>>>>>

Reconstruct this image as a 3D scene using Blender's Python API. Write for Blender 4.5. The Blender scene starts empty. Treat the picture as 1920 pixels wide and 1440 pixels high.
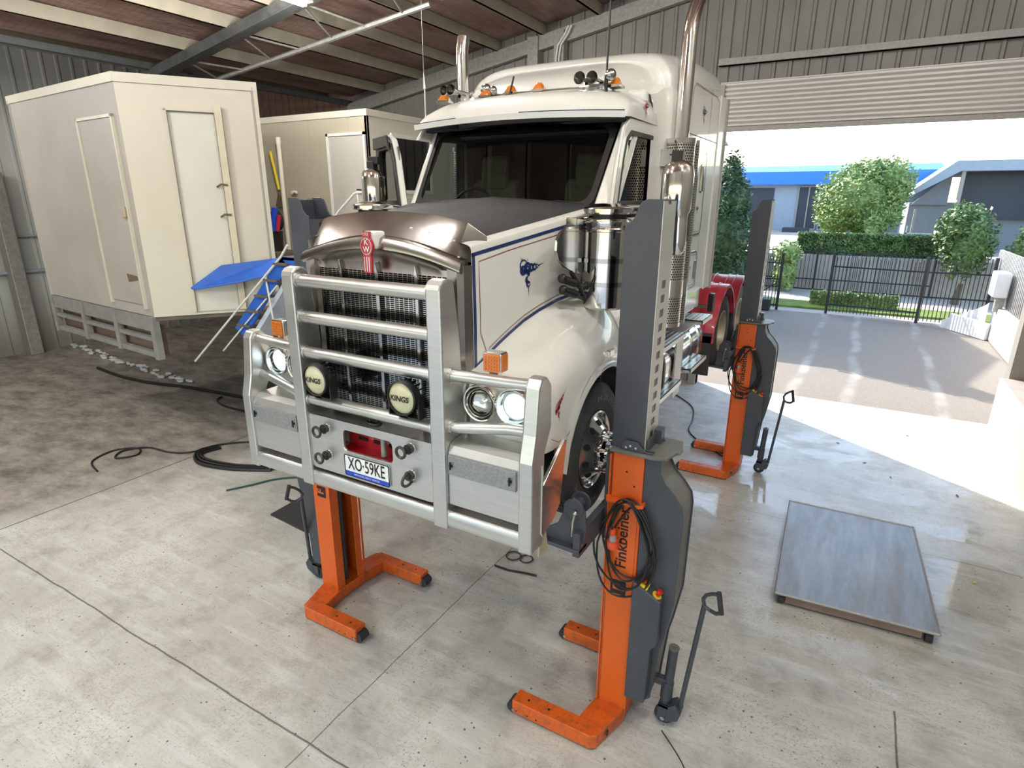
import bpy, bmesh, math, random
from mathutils import Vector, Matrix

PI = math.pi
random.seed(7)
scn = bpy.context.scene
COL = scn.collection

# ---------------------------------------------------------------- camera, sky, sun, exposure
cam_data = bpy.data.cameras.new('camera')
cam = bpy.data.objects.new('camera', cam_data)
COL.objects.link(cam)
cam_data.sensor_fit = 'HORIZONTAL'
cam_data.sensor_width = 36.0
cam_data.lens = 36.0 * 1110.0 / 1920.0
cam_data.clip_start = 0.05
cam_data.clip_end = 400
yaw, pitch, roll = math.radians(29.9), math.radians(17.4), math.radians(0.3)
fw = Vector((-math.sin(yaw) * math.cos(pitch), math.cos(yaw) * math.cos(pitch), -math.sin(pitch)))
rt = Vector((math.cos(yaw), math.sin(yaw), 0))
up = rt.cross(fw)
rt2 = rt * math.cos(roll) + up * math.sin(roll)
up2 = up * math.cos(roll) - rt * math.sin(roll)
cam.matrix_world = Matrix(((rt2.x, up2.x, -fw.x, 2.68), (rt2.y, up2.y, -fw.y, 0.0), (rt2.z, up2.z, -fw.z, 4.0), (0, 0, 0, 1)))
scn.camera = cam

scn.view_settings.view_transform = 'Standard'
scn.view_settings.look = 'None'
scn.view_settings.gamma = 1.0
scn.view_settings.use_curve_mapping = False
scn.view_settings.exposure = 0.15

SUN_EL = math.radians(31)
LAMP_W = 290
sun_dir = Vector((0.81 * math.cos(SUN_EL), -0.586 * math.cos(SUN_EL), -math.sin(SUN_EL)))
world = bpy.data.worlds.new('sky')
scn.world = world
world.use_nodes = True
wn, wl = world.node_tree.nodes, world.node_tree.links
wn.clear()
w_out = wn.new('ShaderNodeOutputWorld')
w_bg = wn.new('ShaderNodeBackground')
w_sky = wn.new('ShaderNodeTexSky')
w_sky.sky_type = 'NISHITA'
w_sky.sun_disc = False
w_sky.sun_elevation = SUN_EL
w_sky.sun_rotation = math.atan2(-sun_dir.x, -sun_dir.y)
w_sky.dust_density = 1.2
w_sky.air_density = 1.3
w_bg.inputs['Strength'].default_value = 0.62
wl.new(w_sky.outputs[0], w_bg.inputs[0])
wl.new(w_bg.outputs[0], w_out.inputs[0])

sun_data = bpy.data.lights.new('sun', 'SUN')
sun_data.energy = 9.0
sun_data.angle = math.radians(0.6)
sun_data.color = (1.0, 0.95, 0.86)
sun = bpy.data.objects.new('sun', sun_data)
sun.rotation_euler = sun_dir.to_track_quat('-Z', 'Y').to_euler()
sun.location = (-20, 20, 20)
COL.objects.link(sun)

# ---------------------------------------------------------------- materials
MATS = {}


class NT:
    def __init__(self, name):
        self.m = bpy.data.materials.new(name)
        self.m.use_nodes = True
        self.t = self.m.node_tree
        self.n = self.t.nodes
        self.p = self.n['Principled BSDF']
        self.co = None
        MATS[name] = self.m

    def add(self, kind, **kw):
        nd = self.n.new('ShaderNode' + kind)
        for k, v in kw.items():
            setattr(nd, k, v)
        return nd

    def link(self, a, b):
        self.t.links.new(a, b)

    def coord(self):
        if not self.co:
            self.co = self.add('TexCoord').outputs['Object']
        return self.co

    def noise(self, scale, detail=4, rough=0.55, stretch=None, dist=0.0):
        nd = self.add('TexNoise')
        nd.inputs['Scale'].default_value = scale
        nd.inputs['Detail'].default_value = detail
        nd.inputs['Roughness'].default_value = rough
        nd.inputs['Distortion'].default_value = dist
        src = self.coord()
        if stretch:
            mp = self.add('Mapping')
            mp.inputs['Scale'].default_value = stretch
            self.link(src, mp.inputs[0])
            src = mp.outputs[0]
        self.link(src, nd.inputs['Vector'])
        return nd.outputs['Fac']

    def ramp(self, fac, a, b, ca=(0, 0, 0, 1), cb=(1, 1, 1, 1)):
        nd = self.add('ValToRGB')
        e = nd.color_ramp.elements
        e[0].position, e[1].position = a, b
        e[0].color, e[1].color = ca, cb
        self.link(fac, nd.inputs[0])
        return nd.outputs[0]

    def mix(self, fac, a, b, mode='MIX'):
        nd = self.add('Mix', data_type='RGBA', blend_type=mode)
        for sock, v in ((nd.inputs[0], fac), (nd.inputs[6], a), (nd.inputs[7], b)):
            if isinstance(v, (int, float)):
                sock.default_value = v
            elif isinstance(v, tuple):
                sock.default_value = v if len(v) == 4 else v + (1,)
            else:
                self.link(v, sock)
        return nd.outputs[2]

    def math(self, op, a, b=0.0, c=0.0):
        nd = self.add('Math', operation=op)
        for sock, v in zip(nd.inputs, (a, b, c)):
            if isinstance(v, (int, float)):
                sock.default_value = v
            else:
                self.link(v, sock)
        return nd.outputs[0]

    def sep(self):
        nd = self.add('SeparateXYZ')
        self.link(self.coord(), nd.inputs[0])
        return nd.outputs

    def bump(self, h, strength=0.2, dist=0.02):
        nd = self.add('Bump')
        nd.inputs['Strength'].default_value = strength
        nd.inputs['Distance'].default_value = dist
        self.link(h, nd.inputs['Height'])
        self.link(nd.outputs[0], self.p.inputs['Normal'])

    def set(self, **kw):
        for k, v in kw.items():
            s = self.p.inputs[k.replace('_', ' ')]
            if isinstance(v, (int, float)):
                s.default_value = v
            elif isinstance(v, tuple):
                s.default_value = v if len(v) == 4 else v + (1,)
            else:
                self.link(v, s)
        return self


def simple(name, col, rough=0.5, metal=0.0, var=0.08, scale=6.0, bump=0.0, coat=0.0, **kw):
    t = NT(name)
    c = col
    if var:
        f = t.noise(scale, 5, 0.6)
        lo = tuple(max(0, x * (1 - var)) for x in col)
        hi = tuple(min(1, x * (1 + var)) for x in col)
        c = t.ramp(f, 0.3, 0.7, lo + (1,), hi + (1,))
        r = t.ramp(f, 0.3, 0.7, (max(0, rough * 0.85),) * 3 + (1,), (min(1, rough * 1.15),) * 3 + (1,))
        t.set(Roughness=r)
        if bump:
            t.bump(t.noise(scale * 6, 4), bump, 0.01)
    else:
        t.set(Roughness=rough)
    t.set(Base_Color=c, Metallic=metal)
    if coat:
        t.set(Coat_Weight=coat, Coat_Roughness=0.05)
    for k, v in kw.items():
        t.set(**{k: v})
    return t.m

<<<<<

Directions – Repeat, with no pictures, each line from the beginning of the data through the line containing "scn.camera = cam", inclusive.

Solution for this task –
Reconstruct this image as a 3D scene using Blender's Python API. Write for Blender 4.5. The Blender scene starts empty. Treat the picture as 1920 pixels wide and 1440 pixels high.
import bpy, bmesh, math, random
from mathutils import Vector, Matrix

PI = math.pi
random.seed(7)
scn = bpy.context.scene
COL = scn.collection

# ---------------------------------------------------------------- camera, sky, sun, exposure
cam_data = bpy.data.cameras.new('camera')
cam = bpy.data.objects.new('camera', cam_data)
COL.objects.link(cam)
cam_data.sensor_fit = 'HORIZONTAL'
cam_data.sensor_width = 36.0
cam_data.lens = 36.0 * 1110.0 / 1920.0
cam_data.clip_start = 0.05
cam_data.clip_end = 400
yaw, pitch, roll = math.radians(29.9), math.radians(17.4), math.radians(0.3)
fw = Vector((-math.sin(yaw) * math.cos(pitch), math.cos(yaw) * math.cos(pitch), -math.sin(pitch)))
rt = Vector((math.cos(yaw), math.sin(yaw), 0))
up = rt.cross(fw)
rt2 = rt * math.cos(roll) + up * math.sin(roll)
up2 = up * math.cos(roll) - rt * math.sin(roll)
cam.matrix_world = Matrix(((rt2.x, up2.x, -fw.x, 2.68), (rt2.y, up2.y, -fw.y, 0.0), (rt2.z, up2.z, -fw.z, 4.0), (0, 0, 0, 1)))
scn.camera = cam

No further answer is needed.